Peluru royal sekali berhamburan, tapi terlihat satu arah. Apakah memang ada baku tembak?"
Jakarta (ANTARA News) - Detasemen Khusus (Densus) 88 Anti-teror Markas Besar Kepolisian Negara RI tidak perlu menyuguhkan proses penangkapan teroris layaknya hiburan atau "teroristainment" kepada masyarakat di beberapa tempat pada Rabu (8/5), kata Wakil Ketua Umum Partai Gerindra, Fadli Zon.

"Kita patut apresiasi kerja Densus 88, namun di sisi lain operasi berdurasi panjang patut dievaluasi dan diaudit. Kenapa begitu lama? Sudahkah sesuai prosedur? Apakah memang bisa diliput secara langsung oleh media," ujarnya dalam keterangan tertulis di Jakarta, Sabtu.

Fadli mengatakan, operasi didukung aparat cukup banyak, yaitu 18 orang tim Densus 88 dibantu tim Kepolisian Daerah Jawa Barat dan Kepolisian Resort Bandung.

Operasi itu, dikemukakannya, seharusnya bisa lebih singkat karena jumlah terduga teroris jauh lebih sedikit dan minim perlawanan.

"Peluru royal sekali berhamburan, tapi terlihat satu arah. Apakah memang ada baku tembak?," ujarnya.

Dia mengatakan, operasi terbuka dan panjang seperti ini bisa memicu radikalisme baru atau dendam lebih hebat dari kerabat dekat, apalagi kalau diyakini belum tentu mereka benar-benar teroris, atau hanya berstatus terduga.

Menurut dia, prosedur operasi penangkapan teroris juga harus memperhatikan aspek penegakan hukum dan Hak Asasi Manusia (HAM).

Seseorang yang baru menjadi terduga, menurut Fadli, harusnya diberi hak untuk keadilan karena terkadang perlakuan di lapangan terhadap terduga teroris kurang memperhatikan kaidah HAM, padahal ditonton oleh publik.

"Misalnya, seperti terjadi kesalahan pemukulan terhadap warga dalam operasi penangkapan teroris di Karanganyar pada 2012,," katanya.

Fadli menekankan bahwa pemberantasan terorisme harus diiringi pencegahan sistemik, seperti kemiskinan dan ketidakadilan merupakan kunci utama kenapa benih radikal teroris masih mudah bermunculan.

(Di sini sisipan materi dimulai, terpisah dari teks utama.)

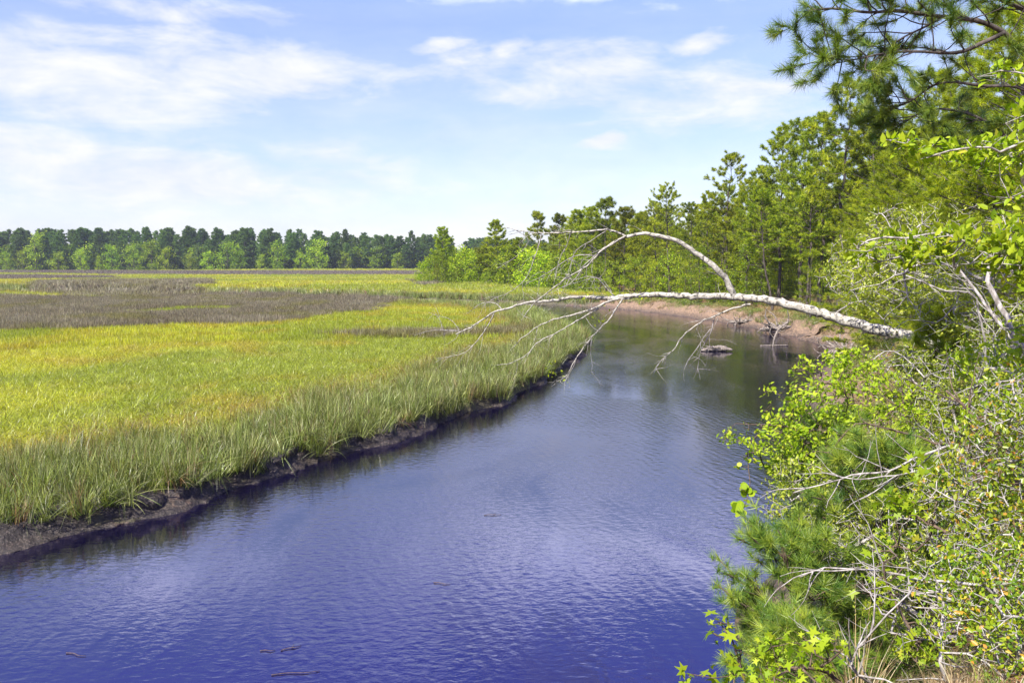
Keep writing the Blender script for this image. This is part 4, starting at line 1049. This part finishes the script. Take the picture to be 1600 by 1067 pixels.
# lower left leafy shrub reaching over the water
near_plant('leafy_shrub', 'leafy green shrub spilling left over the water below the leaning tree', 'shrub', (6.0, 11.6),
           [E(1200, 690, 11, 70, 45), E(1270, 640, 11.6, 85, 60), E(1340, 600, 12.6, 80, 50), E(1290, 720, 11, 95, 60), E(1400, 660, 11.6, 80, 80), E(1255, 575, 12.5, 35, 18), E(1330, 570, 13, 50, 25), E(1160, 690, 10.6, 26, 14)],
           900, .072, LEAF6, M_BRIGHT, 6.5, seed=1, maxd=.8, bark=M_BARK_R)
near_plant('leafy_shrub', 'grey green fine leaved shrub under the spilling leafy one', 'shrub', (5.2, 9.8),
           [E(1260, 790, 10, 80, 50), E(1340, 770, 10, 90, 70), E(1410, 740, 10.4, 90, 90), E(1240, 740, 10, 40, 30), E(1330, 830, 9.6, 60, 40)],
           1000, .047, LEAF6, M_GREY, 8, seed=2, maxd=.7, r_tip=.0024)
# the twiggy thicket in the middle
near_plant('twiggy_thicket', 'grey twiggy thicket with small yellow green leaves above the leaning trunk', 'shrub', (10.2, 15.6),
           [E(1380, 440, 16, 100, 70), E(1460, 400, 16, 110, 90), E(1540, 420, 15, 100, 110), E(1330, 420, 17, 60, 60), E(1400, 350, 17, 70, 40), E(1470, 480, 15, 100, 60)],
           1300, .070, LEAF4, M_GREY, 8, seed=3, maxd=1.0, r_tip=.0036, seg=.18, jitter=.07)
near_plant('twiggy_thicket', 'grey twiggy thicket below the leaning trunk, behind the young pine', 'shrub', (8.0, 13.2),
           [E(1440, 590, 13.5, 100, 60), E(1530, 600, 13, 100, 70), E(1480, 660, 12.5, 90, 60), E(1400, 560, 14.5, 60, 30), E(1580, 520, 13, 80, 60)],
           1300, .055, LEAF4, M_GREY, 7, seed=4, maxd=.9, r_tip=.003)
near_plant('twiggy_thicket', 'low thicket of bare grey twigs with few leaves near the bottom', 'shrub', (4.9, 8.3),
           [E(1380, 860, 8.6, 110, 70), E(1470, 800, 8.6, 110, 90), E(1300, 860, 9, 60, 60), E(1440, 940, 7.8, 110, 60)],
           900, .045, LEAF4, M_GREY, 3, seed=5, maxd=.7, r_tip=.0022)
# broad bright leaves from a tree rooted right of the view
near_plant('broadleaf_tree', 'bright large leaved tree reaching in from the right above the thicket', 'tree', (7.6, 8.6),
           [E(1400, 392, 8.8, 80, 26), E(1500, 385, 8.5, 80, 38), E(1580, 400, 8.3, 60, 60), E(1640, 420, 8.2, 60, 90), E(1570, 350, 8.6, 50, 20)],
           420, .105, LEAF6, M_BRIGHT, 4.5, seed=6, maxd=.8, r_tip=.003, bark=M_TWIG, trunk=[(7.4, 8.6, 5.2), (7.2, 8.6, 6.0), (7.0, 8.6, 6.6)], up=.45)
near_plant('broadleaf_tree', 'bright leaf spray of a taller tree hanging over the sunny pines', 'tree', (8.2, 9.2),
           [E(1420, 226, 9, 45, 14), E(1490, 240, 9, 60, 22), E(1570, 245, 9, 60, 40), E(1570, 120, 9.4, 50, 22), E(1640, 180, 9.2, 60, 80), E(1590, 300, 9, 50, 30)],
           380, .105, LEAF6, M_BRIGHT, 4, seed=7, maxd=.7, r_tip=.003, bark=M_TWIG, trunk=[(8.1, 9.2, 5.5), (8.0, 9.2, 6.6), (7.8, 9.2, 7.5), (7.6, 9.2, 8.2)], up=.45)
near_plant('leafy_shrub', 'glossy large leaved shrub beside the bare pale stem at the right edge', 'shrub', (6.6, 9.2),
           [E(1530, 575, 9.4, 60, 36), E(1590, 560, 9.2, 40, 60), E(1560, 640, 9, 60, 40), E(1640, 620, 9, 60, 70)],
           420, .085, LEAF6, M_BRIGHT, 4.5, seed=8, maxd=.7, bark=M_TWIG)
# the orange tipped bushes in front
near_plant('orange_tipped_bush', 'bush with small green and orange tipped leaves at the right edge', 'bush', (4.4, 6.2),
           [E(1540, 720, 6.4, 80, 80), E(1600, 660, 6.4, 70, 80), E(1480, 780, 6.4, 60, 50), E(1560, 830, 6.0, 90, 80), E(1640, 780, 6, 80, 160), E(1580, 600, 6.8, 40, 40)],
           1500, .044, LEAF6, M_ORANGE, 4.6, seed=9, maxd=.6, bark=M_TWIG, r_tip=.0020, seg=.10, tintf=otint)
near_plant('orange_tipped_bush', 'lower bush of dark and orange leaves in the bottom right corner', 'bush', (3.6, 5.0),
           [E(1570, 920, 5.2, 90, 80), E(1500, 900, 5.4, 70, 60), E(1600, 1010, 4.9, 80, 90), E(1500, 980, 5.2, 60, 50)],
           1000, .040, LEAF6, M_ORANGE, 4.4, seed=10, maxd=.55, bark=M_TWIG, r_tip=.0020, seg=.10, tintf=otint)
# star leaved saplings
near_plant('star_leaved_sapling', 'sapling with bright star shaped leaves standing before the water at the bottom', 'sapling', (2.1, 6.0),
           [E(1130, 985, 6.0, 22, 26), E(1145, 1035, 6.0, 18, 18), E(1078, 1056, 5.9, 16, 8), E(1150, 1085, 5.9, 30, 20)],
           40, .120, STAR, M_BRIGHT, 2.6, seed=11, maxd=.35, bark=M_BARK_R, r_tip=.003, up=.1, seg=.10)
near_plant('star_leaved_sapling', 'low spread of star shaped leaves beside the straw tuft', 'sapling', (2.9, 5.9),
           [E(1230, 1030, 6.0, 60, 34), E(1290, 1010, 6.0, 40, 36), E(1200, 1060, 5.8, 40, 20), E(1260, 1080, 5.7, 60, 20)],
           150, .100, STAR, M_BRIGHT, 2.4, seed=12, maxd=.3, bark=M_BARK_R, r_tip=.003, up=.2, seg=.10)
near_plant('star_leaved_sapling', 'tall sapling with broad yellow green leaves in front of the grey twigs', 'sapling', (4.2, 7.2),
           [E(1420, 800, 7.2, 44, 34), E(1390, 860, 7.2, 50, 30), E(1460, 740, 7.3, 34, 34), E(1370, 920, 7, 40, 30), E(1440, 1000, 6.6, 40, 40)],
           190, .105, STAR, M_BRIGHT, 2.4, seed=13, maxd=.3, bark=M_BARK_R, r_tip=.0035, up=.2, seg=.12)
# dangling vine of round leaves
near_plant('hanging_vine', 'vine of round leaves dangling over the water from the spilling shrub', 'vine', (3.4, 10.6),
           [E(1152, 735, 10.6, 7, 14), E(1158, 765, 10.6, 9, 16), E(1152, 800, 10.6, 9, 14)], 16, .11, ROUND, M_BRIGHT, 1.6, seed=14, maxd=2, bark=M_BARK_R, r_tip=.003,
           base=at(1168, 706, 10.7), fwd=.2, jitter=.012)
# young pines by the water
def near_pine(name, label, x, y, h, seed, lean, ln=.18, wd=.0062, npt=52, nb=46, spread=.42, crown0=.05, mat=M_PINE_B, tw=6, along=3):
    tg, cg = pine_geo(h, seed, crown0=crown0, spread=spread, nb=nb, ln=ln, wd=wd, npt=npt, tw=tw, along=along, lean=lean, r0=.010)
    return tree(name, label, 'pine tree', tg, cg, M_BARK_R, mat, loc=(x, y, gz(x, y) - .05))
near_pine('young_pine', 'bushy young blue green pine leaning over the water near the bottom', 3.5, 8.9, 2.6, 601, (-.18, 0))
near_pine('young_pine', 'second young pine behind the straw tuft, right of the leaning one', 4.5, 9.4, 2.7, 602, (-.05, 0))
near_pine('young_pine', 'small young pine lowest on the slope beside the star leaves', 3.0, 7.6, 1.5, 603, (-.12, 0), nb=22)
near_pine('young_pine', 'young pine half hidden inside the spilling leafy shrub', 5.0, 11.8, 2.9, 604, (-.1, 0))
near_pine('young_pine', 'upright young pine in the middle of the lower thicket', 8.3, 15.5, 2.6, 605, (0, 0), mat=M_PINE_Y, spread=.28)
# straw tuft
r_ = np.random.default_rng(31); sx, sy = 3.15, 6.9
th = thing('straw_tuft', 'pale dry grass tuft arching beside the young pines at the bottom', 'grass tuft', (sx, sy, gz(sx, sy)))
for k in range(1): tuft(700, 240, .8, .4, 1.35, .006, .7, 7, .22).obj('blades', M_DRY, th)
# bare pale stems standing in the thicket at the right
def stem(label, pts, r0, r1, seed, name='bare_stem', mat=M_TWIG, tw=14):
    P_ = np.array([at(*q) for q in pts]); bx, by = P_[0][0] + .35, P_[0][1] + .15; gb = gz(bx, by) - .1
    P_ = np.vstack([[(bx, by, gb)], [(bx - .05, by - .03, gb + .55 * (P_[0][2] - gb))], P_]); b_ = P_[0].copy(); th = thing(name, label, 'branch', b_)
    global off
    o_ = off; off = b_; limb('stem', P_, r0, r1, mat, parent=th, twigs=tw, seed=seed, tl=(.3, 1.0), down=.1, rt=.006); off = o_
stem('pale crooked bare stem rising at the right edge above the glossy shrub', [(1640, 600, 10.5), (1600, 545, 10.6), (1577, 512, 10.7), (1566, 480, 10.8), (1548, 455, 10.9), (1543, 425, 11), (1540, 395, 11)], .065, .03, 50)
stem('grey stem slanting up left through the middle of the thicket', [(1590, 540, 11.6), (1550, 490, 11.8), (1530, 462, 12), (1505, 430, 12.1), (1490, 405, 12.2)], .045, .018, 51)
stem('thin grey limb running left from the slanting stem', [(1525, 467, 12), (1480, 455, 12), (1440, 440, 12.1), (1415, 430, 12.2)], .026, .010, 52)
stem('dark crooked branch over the spilling leafy shrub', [(1510, 700, 9.2), (1460, 690, 9.3), (1400, 672, 9.4), (1340, 664, 9.5), (1310, 690, 9.6), (1290, 725, 9.7)], .030, .008, 53, mat=M_BARK_R)
stem('long pale branch stretching left under the dark crooked one', [(1500, 706, 8.6), (1440, 712, 8.7), (1390, 735, 8.8), (1330, 742, 8.9), (1280, 758, 9.0), (1240, 770, 9.1)], .024, .007, 54)
stem('straight grey branch pointing at the water below the long pale one', [(1470, 738, 8.5), (1400, 742, 8.6), (1340, 748, 8.7), (1290, 740, 8.8)], .016, .006, 55)
stem('smooth bare branch curving across above the straw tuft', [(1500, 940, 6.6), (1440, 908, 6.8), (1380, 893, 7), (1330, 888, 7.1), (1290, 885, 7.2), (1250, 900, 7.3)], .020, .005, 56)
stem('forked grey twig at the bottom between the straw and the saplings', [(1330, 1040, 6.0), (1360, 990, 6.1), (1385, 960, 6.1), (1420, 925, 6.2), (1440, 900, 6.3)], .014, .005, 57)
stem('upright thin grey stem in the bottom right thicket', [(1475, 1060, 5.9), (1472, 1000, 6), (1474, 950, 6.1), (1470, 900, 6.2)], .018, .010, 58)
stem('brown diagonal limb at the right above the orange tipped bush', [(1600, 712, 8.2), (1560, 680, 8.3), (1520, 645, 8.4), (1480, 612, 8.6)], .035, .012, 59, mat=M_BARK_R)
# overhanging boughs of a pine rooted right of the view
th = thing('pine_tree', 'big pine whose long needled boughs hang in at the top right corner', 'pine tree', (10.4, 12.2, gz(10.4, 12.2)))
off = np.array(th.location)
g_ = Geo(); tube(g_, spline(np.array([(0, 0, -.2), (.1, 0, 3), (0, .1, 7), (.2, 0, 12)]), .4), .22, 12, .06); g_.obj('trunk', M_BARK, th)
BOUGHS = [
    ([(1800, 230), (1680, 120), (1600, 77), (1569, 52), (1537, 36), (1506, 30), (1475, 27), (1444, 23), (1397, 17), (1359, 20), (1300, 14), (1262, 18)], 12.2, -.06, .065, 30),
    ([(1569, 52), (1530, 70), (1494, 83), (1431, 81), (1381, 84), (1331, 94), (1287, 92)], 11.7, .03, .032, 26),
    ([(1700, 70), (1600, 16), (1562, 0), (1500, -30), (1440, -36)], 12.4, 0, .05, 16),
    ([(1475, 27), (1440, 45), (1400, 66), (1365, 100), (1352, 112)], 11.7, .05, .018, 12),
    ([(1690, 200), (1600, 140), (1540, 135), (1470, 130), (1420, 160), (1385, 172)], 12.6, .05, .04, 24),
    ([(1700, 250), (1600, 230), (1540, 190), (1500, 175), (1450, 172), (1400, 200)], 12.8, .05, .04, 24),
]
cg = Geo(); bg_ = Geo(); TP, TD = [], []
for k, (pts, d0, ds, r0, nt) in enumerate(BOUGHS):
    r_ = np.random.default_rng(800 + k); P_ = spline(np.array([at(px, py, d0 + ds * i) for i, (px, py) in enumerate(pts)]) - off, .10)
    tt = np.linspace(0, 1, len(P_)); tube(bg_, P_, r0 * (1 - .8 * tt), 8, .08, k); EA, EB, RA, RB = [], [], [], []
    TP.append(P_[-1]); TD.append(unit(P_[-1] - P_[-3]))
    for j in range(nt):
        f_ = 1 - r_.uniform(0, .8 if k else .62) ** 1.15; i = min(len(P_) - 2, int(f_ * len(P_))); q = P_[i]; td = unit(P_[i + 1] - P_[i])
        dv = unit(td * .55 + r_.normal(size=3) * (.6, .8, .55) + (0, 0, .08)); L = r_.uniform(.35, 1.15) * (1.25 - .6 * tt[i]); m_ = max(3, int(L / .12)); q0 = q
        for s in range(m_):
            e = q0 + dv * L / m_; EA.append(q0); EB.append(e); RA.append(.011 * (1 - .6 * s / m_)); RB.append(.011 * (1 - .6 * (s + 1) / m_)); q0 = e
            dv = unit(dv + r_.normal(size=3) * .13 + (0, 0, .06))
            if s > m_ * .35 and r_.uniform() < .5:
                d2 = unit(dv + r_.normal(size=3) * .8); e2 = e + d2 * r_.uniform(.1, .3); EA.append(e); EB.append(e2); RA.append(.006); RB.append(.004); TP.append(e2); TD.append(d2)
        TP.append(q0); TD.append(dv)
    cones(bg_, EA, EB, RA, RB, 5)
TP = np.array(TP); TD = np.array(TD)
TP = np.vstack([TP, TP - TD * .07, TP - TD * .15]); TD = np.vstack([TD] * 3)
tufts(cg, TP, TD, np.random.default_rng(9), 60, .21, .0068, .7)
bg_.obj('boughs', M_BARK, th); cg.obj('needles', M_PINE_B, th)

# ------------------------------------------------------------------ haze
hz = Geo(); hv = np.array([(sx_, sy_, sz_) for sz_ in (-2.5, 36) for sy_ in (-60, 760) for sx_ in (-640, 420)], float)
hz.add(hv, Q=np.array([(0, 2, 3, 1), (4, 5, 7, 6), (0, 1, 5, 4), (2, 6, 7, 3), (0, 4, 6, 2), (1, 3, 7, 5)]))
m = bpy.data.materials.new('thin_haze'); m.use_nodes = True; t = NT(m.node_tree); t.n.clear(); out = t.new('ShaderNodeOutputMaterial')
pv = t.new('ShaderNodeVolumePrincipled'); pv.inputs['Color'].default_value = (.80, .88, 1, 1); pv.inputs['Density'].default_value = .00013; pv.inputs['Anisotropy'].default_value = .1
t.l.new(pv.outputs[0], out.inputs['Volume'])
tag(hz.obj('haze', m), kind='stuff')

Selain itu, menurut dia, upaya balas dendam terhadap tindakan aparat yang represif, bisa juga menjadi alasan munculnya kembali aktivitas radikal teroris.

"Tokoh-tokoh agama perlu dilibatkan agar ada persuasi. Jangan ulang kesalahan kekerasan di Guantanamo dan Abu Ghuraib," ujarnya, mengacu proses anti-teror yang dilakukan pihak Amerika Serikat.

Densus 88 Antiteror Mabes Polri menangkap 20 orang terduga teroris di sejumlah lokasi sejak Rabu (8/5), tujuh di antaranya ditembak mati. Lokasi tersebut antara lain di Jakarta, Tangerang Selatan, Bandung, Batang, Kendal serta terakhir di Kebumen.

Polri merilis ketujuh terduga teroris yang tewas tersebut adalah Abu Roban, Bastari, Toni, Bayu alias Ucup, Budi alias Angga, Junet alias Encek dan Sarame.

Para terduga teroris yang ditangkap di Jakarta dalam keadaan hidup, yakni Faisal alias Boim, Endang, Agung, Agus Widharto dan Iman, sedangkan yang ditangkap di Kendal adalah Puryanto dan Iwan.

Terduga teroris yang ditangkap di Kebumen, yakni Farel, Wagiono, Slamet dan Budi. Kemudian terduga teroris yang ditangkap di Bandung, yakni William Maksum alias Acum alias Dadan dan Haris Fauzi alias Jablud.